Jeden z ostatnich akapitów tej recenzji dedykuję Greenowi. "Machine Messiah" to jeszcze jeden dowód jego niekwestionowanych możliwości wokalnych - pół człowiek, pół lew żyje i jest wściekły! Wykrzyczane przez niego partie umieszczają go na piedestale najważniejszych głosów metalowych w obecnym pokoleniu twórców. Green to jednak nie tylko potężny wokal. Frontman zespołu jest autorem większości słów na krążku. Inaczej niż w przypadku poprzednich albumów Sepultury, tym razem środek lirycznej ciężkości został przesunięty właśnie na charakterystycznego wokalistę, który stworzył przekonujący, aktualny koncept o człowieku coraz bardziej uzależnionym od techniki. W tej historii mieszają się wątki religijne, społeczne i polityczne, mówiąc o nas, słuchaczach (ludziach), że coraz mniej znaczymy w starciu z elektronicznymi darami współczesnego świata. Kim dziś jesteśmy i jakie miejsce zajmujemy we współczesności? Do zmierzenia się z takimi refleksjami zmuszają Green i "Machine Messiah".

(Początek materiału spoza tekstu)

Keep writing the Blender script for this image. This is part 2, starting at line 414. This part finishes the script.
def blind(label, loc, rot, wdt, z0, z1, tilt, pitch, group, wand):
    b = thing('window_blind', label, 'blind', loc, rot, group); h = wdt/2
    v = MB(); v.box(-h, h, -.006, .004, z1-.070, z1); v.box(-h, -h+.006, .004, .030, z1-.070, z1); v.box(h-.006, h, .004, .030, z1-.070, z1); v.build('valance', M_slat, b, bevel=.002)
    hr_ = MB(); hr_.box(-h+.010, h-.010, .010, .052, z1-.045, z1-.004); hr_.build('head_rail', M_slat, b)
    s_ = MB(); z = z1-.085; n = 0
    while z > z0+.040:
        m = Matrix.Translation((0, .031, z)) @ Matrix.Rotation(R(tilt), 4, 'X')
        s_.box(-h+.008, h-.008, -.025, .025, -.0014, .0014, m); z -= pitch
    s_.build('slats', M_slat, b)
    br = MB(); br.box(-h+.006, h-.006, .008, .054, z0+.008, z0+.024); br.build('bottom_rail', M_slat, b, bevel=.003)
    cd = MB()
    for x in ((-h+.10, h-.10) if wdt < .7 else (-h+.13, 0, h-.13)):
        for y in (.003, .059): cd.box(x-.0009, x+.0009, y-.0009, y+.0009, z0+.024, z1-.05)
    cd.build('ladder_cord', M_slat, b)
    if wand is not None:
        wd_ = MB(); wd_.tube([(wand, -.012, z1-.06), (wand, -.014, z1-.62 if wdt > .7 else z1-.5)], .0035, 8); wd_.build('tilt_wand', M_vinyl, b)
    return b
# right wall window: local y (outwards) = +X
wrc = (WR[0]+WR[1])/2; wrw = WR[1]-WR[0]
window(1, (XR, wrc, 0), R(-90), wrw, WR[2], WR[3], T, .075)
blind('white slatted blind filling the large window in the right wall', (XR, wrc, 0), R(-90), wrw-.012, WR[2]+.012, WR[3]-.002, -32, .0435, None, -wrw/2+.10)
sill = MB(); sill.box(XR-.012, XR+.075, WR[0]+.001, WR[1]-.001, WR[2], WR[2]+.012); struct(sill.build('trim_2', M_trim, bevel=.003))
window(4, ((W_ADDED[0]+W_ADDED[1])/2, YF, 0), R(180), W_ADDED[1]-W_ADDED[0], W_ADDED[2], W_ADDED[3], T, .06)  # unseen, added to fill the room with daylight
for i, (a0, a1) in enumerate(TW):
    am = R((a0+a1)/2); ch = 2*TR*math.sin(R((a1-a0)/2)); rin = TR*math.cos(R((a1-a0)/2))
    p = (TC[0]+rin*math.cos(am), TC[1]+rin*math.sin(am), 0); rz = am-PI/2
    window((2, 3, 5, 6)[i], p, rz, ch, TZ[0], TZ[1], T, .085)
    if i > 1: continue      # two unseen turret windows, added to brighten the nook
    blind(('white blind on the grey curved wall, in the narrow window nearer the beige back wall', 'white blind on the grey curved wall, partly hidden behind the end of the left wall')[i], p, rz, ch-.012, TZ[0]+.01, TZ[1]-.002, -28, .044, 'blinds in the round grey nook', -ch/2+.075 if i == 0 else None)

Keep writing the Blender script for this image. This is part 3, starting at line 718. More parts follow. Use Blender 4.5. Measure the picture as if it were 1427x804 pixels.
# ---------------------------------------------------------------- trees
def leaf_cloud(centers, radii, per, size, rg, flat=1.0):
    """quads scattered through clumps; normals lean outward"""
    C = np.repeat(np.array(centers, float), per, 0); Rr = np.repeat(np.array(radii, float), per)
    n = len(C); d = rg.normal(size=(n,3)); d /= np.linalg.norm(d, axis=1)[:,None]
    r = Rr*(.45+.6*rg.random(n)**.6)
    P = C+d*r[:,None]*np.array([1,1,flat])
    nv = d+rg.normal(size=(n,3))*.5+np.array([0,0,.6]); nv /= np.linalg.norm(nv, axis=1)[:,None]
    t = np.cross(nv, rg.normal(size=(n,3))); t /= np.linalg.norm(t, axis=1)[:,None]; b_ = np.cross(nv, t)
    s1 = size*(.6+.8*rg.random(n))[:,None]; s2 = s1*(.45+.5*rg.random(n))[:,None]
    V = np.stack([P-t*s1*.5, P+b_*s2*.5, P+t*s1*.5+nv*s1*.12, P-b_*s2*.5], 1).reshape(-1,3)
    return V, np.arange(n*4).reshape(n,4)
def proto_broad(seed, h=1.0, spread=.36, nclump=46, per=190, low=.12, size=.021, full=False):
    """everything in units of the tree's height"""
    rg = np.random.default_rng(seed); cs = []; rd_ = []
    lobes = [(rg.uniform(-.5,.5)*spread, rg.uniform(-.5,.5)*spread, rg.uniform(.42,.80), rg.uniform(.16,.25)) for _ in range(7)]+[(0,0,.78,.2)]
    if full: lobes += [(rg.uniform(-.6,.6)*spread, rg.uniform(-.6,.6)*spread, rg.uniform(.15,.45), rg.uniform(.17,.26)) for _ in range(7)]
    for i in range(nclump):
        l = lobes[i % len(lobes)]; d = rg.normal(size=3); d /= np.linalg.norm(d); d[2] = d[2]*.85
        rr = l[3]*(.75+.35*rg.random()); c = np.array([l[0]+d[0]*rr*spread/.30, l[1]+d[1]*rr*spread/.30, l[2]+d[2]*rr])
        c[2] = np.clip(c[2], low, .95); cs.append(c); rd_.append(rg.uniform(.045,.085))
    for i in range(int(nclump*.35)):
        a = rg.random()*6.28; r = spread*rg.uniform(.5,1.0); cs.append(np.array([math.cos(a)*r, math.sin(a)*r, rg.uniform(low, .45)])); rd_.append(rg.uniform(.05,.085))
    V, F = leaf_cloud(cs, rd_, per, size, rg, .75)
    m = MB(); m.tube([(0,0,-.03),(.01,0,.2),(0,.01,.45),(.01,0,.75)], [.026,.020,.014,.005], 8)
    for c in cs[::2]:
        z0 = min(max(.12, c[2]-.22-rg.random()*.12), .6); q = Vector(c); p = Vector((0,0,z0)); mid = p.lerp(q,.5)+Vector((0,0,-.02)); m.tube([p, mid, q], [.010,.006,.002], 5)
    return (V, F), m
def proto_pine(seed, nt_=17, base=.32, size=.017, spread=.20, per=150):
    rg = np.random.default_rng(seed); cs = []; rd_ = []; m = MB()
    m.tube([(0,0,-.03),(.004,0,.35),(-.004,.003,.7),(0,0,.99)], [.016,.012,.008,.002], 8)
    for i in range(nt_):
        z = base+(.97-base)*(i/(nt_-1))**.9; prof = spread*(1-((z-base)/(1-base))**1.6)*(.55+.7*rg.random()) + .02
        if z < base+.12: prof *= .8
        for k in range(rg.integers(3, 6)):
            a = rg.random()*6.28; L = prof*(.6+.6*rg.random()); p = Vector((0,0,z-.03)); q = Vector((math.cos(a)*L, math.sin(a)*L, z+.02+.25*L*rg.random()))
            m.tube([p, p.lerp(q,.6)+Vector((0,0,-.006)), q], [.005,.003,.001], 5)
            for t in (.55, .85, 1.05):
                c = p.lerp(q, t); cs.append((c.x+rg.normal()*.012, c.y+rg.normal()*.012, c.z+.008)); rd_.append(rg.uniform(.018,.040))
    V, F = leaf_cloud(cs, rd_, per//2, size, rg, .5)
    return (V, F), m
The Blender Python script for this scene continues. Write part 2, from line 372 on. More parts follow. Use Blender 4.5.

Stempel na tym wybornym albumie stawiają kompozycje bonusowe. W rozciągniętym finale płyty pojawia się zatem jeszcze jedno thrash n’ groove metalowe pierdolnięcie, tsunami riffów i partii perkusyjnych oraz rozkrzyczany Green, czyli utwór "Chosen Skin", a także interpretacja utworu "Ultraseven no Uta", będącego… otwarciem dziwnego japońskiego (a jakże!) serialu "Ultraseven" z 1967 roku. Czternasty duży album Sepultury i tak przekroczył wszelkie dopuszczalne normy wyobrażeń, więc taki cover w finale służy pewnie pozbieraniu się słuchaczy z ziemi. W zasadzie tego, co po nich pozostało, ponieważ "Machine Messiah" miażdży kości, niszczy i nie pozostawia wątpliwości, kto dziś w istocie rządzi w metalu. To Sepultura. Prawdopodobnie najlepsza w swej historii. Absolutnie mistrzowska.